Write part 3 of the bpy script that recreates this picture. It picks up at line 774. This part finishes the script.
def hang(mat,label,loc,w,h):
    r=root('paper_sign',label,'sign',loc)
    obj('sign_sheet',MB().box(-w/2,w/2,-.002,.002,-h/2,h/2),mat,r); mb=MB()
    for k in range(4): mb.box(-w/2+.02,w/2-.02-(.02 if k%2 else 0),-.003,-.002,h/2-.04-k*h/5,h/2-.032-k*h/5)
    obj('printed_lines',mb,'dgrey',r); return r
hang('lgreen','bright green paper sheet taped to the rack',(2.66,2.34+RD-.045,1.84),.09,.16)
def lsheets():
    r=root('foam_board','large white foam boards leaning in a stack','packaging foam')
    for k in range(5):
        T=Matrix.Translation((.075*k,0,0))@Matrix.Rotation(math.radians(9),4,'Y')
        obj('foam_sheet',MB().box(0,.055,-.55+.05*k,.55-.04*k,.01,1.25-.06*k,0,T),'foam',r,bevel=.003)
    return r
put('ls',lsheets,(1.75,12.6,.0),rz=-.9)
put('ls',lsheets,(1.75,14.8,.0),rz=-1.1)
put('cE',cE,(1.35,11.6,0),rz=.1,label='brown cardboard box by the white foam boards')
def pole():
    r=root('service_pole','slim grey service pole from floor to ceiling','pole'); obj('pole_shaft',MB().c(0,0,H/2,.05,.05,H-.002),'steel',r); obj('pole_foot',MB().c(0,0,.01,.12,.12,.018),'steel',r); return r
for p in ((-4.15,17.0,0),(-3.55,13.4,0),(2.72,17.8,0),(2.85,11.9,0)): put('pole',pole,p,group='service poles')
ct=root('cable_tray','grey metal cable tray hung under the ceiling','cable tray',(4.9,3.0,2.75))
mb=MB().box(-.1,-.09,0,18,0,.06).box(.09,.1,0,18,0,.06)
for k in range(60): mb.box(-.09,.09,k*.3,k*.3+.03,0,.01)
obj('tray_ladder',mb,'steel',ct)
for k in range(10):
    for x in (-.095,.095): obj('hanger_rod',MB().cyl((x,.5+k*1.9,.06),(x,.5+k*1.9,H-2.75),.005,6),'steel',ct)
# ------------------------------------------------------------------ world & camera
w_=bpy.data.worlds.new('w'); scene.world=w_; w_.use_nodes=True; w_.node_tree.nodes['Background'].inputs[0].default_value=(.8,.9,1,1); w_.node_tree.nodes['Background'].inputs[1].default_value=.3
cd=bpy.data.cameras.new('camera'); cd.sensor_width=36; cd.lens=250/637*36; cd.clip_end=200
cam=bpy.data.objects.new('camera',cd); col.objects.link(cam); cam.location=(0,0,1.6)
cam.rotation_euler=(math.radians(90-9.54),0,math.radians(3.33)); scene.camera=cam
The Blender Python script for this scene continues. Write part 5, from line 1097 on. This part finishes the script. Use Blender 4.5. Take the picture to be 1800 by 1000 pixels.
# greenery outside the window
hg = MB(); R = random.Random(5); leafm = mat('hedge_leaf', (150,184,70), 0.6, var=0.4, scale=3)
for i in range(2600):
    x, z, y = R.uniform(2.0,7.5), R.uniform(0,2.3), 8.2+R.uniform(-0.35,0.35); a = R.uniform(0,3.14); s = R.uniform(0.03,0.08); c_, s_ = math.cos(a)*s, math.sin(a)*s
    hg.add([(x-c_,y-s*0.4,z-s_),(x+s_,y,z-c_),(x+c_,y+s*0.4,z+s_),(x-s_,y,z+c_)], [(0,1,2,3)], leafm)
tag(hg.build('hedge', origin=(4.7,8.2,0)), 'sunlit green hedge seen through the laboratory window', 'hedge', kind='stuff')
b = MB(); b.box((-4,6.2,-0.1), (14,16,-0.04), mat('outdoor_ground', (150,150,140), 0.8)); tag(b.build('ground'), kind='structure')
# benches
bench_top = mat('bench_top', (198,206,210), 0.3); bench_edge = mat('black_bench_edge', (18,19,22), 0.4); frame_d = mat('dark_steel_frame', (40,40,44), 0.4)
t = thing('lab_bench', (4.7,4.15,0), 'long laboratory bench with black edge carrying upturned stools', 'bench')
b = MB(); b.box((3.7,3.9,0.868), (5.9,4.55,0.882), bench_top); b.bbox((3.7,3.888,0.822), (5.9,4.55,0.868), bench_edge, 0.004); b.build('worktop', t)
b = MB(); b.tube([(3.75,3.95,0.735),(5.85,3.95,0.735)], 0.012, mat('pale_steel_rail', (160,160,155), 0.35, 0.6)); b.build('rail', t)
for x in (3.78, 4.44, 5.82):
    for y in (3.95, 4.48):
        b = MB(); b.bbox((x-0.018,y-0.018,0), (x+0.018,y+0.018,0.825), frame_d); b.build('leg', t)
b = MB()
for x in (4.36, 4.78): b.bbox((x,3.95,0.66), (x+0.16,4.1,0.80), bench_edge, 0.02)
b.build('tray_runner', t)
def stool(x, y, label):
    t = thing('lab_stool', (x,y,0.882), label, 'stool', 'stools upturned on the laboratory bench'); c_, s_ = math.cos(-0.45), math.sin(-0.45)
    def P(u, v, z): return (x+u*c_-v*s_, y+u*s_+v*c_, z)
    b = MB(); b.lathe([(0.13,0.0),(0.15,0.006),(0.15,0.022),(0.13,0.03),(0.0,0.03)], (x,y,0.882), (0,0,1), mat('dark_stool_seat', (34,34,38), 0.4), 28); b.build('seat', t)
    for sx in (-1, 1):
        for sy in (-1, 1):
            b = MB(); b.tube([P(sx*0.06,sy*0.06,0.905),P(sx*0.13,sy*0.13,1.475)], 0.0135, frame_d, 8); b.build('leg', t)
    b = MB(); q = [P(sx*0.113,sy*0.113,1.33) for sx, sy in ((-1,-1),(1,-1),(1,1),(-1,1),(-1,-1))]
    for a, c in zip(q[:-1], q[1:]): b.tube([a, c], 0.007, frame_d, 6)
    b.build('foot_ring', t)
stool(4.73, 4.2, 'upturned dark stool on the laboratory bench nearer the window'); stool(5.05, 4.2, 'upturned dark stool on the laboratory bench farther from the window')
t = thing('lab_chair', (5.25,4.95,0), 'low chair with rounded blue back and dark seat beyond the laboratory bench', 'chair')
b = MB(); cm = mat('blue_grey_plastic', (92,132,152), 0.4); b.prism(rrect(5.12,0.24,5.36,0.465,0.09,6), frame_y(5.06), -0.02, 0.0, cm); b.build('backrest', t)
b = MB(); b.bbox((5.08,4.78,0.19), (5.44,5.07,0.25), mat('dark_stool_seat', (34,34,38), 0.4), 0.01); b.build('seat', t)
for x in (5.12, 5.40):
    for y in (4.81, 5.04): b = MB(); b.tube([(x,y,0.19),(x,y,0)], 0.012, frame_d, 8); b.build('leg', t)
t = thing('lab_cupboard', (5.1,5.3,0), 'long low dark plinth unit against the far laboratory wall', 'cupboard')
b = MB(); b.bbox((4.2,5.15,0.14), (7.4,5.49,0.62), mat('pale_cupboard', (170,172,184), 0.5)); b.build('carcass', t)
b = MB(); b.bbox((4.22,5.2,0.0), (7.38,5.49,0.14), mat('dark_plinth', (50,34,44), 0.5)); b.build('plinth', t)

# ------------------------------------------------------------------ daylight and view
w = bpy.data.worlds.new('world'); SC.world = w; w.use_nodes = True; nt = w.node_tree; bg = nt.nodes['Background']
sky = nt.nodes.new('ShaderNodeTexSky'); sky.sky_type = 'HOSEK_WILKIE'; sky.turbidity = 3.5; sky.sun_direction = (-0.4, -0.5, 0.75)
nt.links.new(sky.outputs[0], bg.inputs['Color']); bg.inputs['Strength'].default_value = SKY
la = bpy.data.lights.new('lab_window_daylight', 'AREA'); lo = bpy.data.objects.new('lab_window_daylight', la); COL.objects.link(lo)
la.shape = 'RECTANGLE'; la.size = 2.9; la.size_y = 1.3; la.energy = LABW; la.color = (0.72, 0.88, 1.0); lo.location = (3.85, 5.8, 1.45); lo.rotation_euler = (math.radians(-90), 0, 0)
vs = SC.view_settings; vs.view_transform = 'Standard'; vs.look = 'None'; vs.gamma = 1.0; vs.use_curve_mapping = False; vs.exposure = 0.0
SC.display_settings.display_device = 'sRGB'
········
- TASK TO COMPLETE
How many of the lines above include the string "This"? Answer with the number only.

- REPLY
2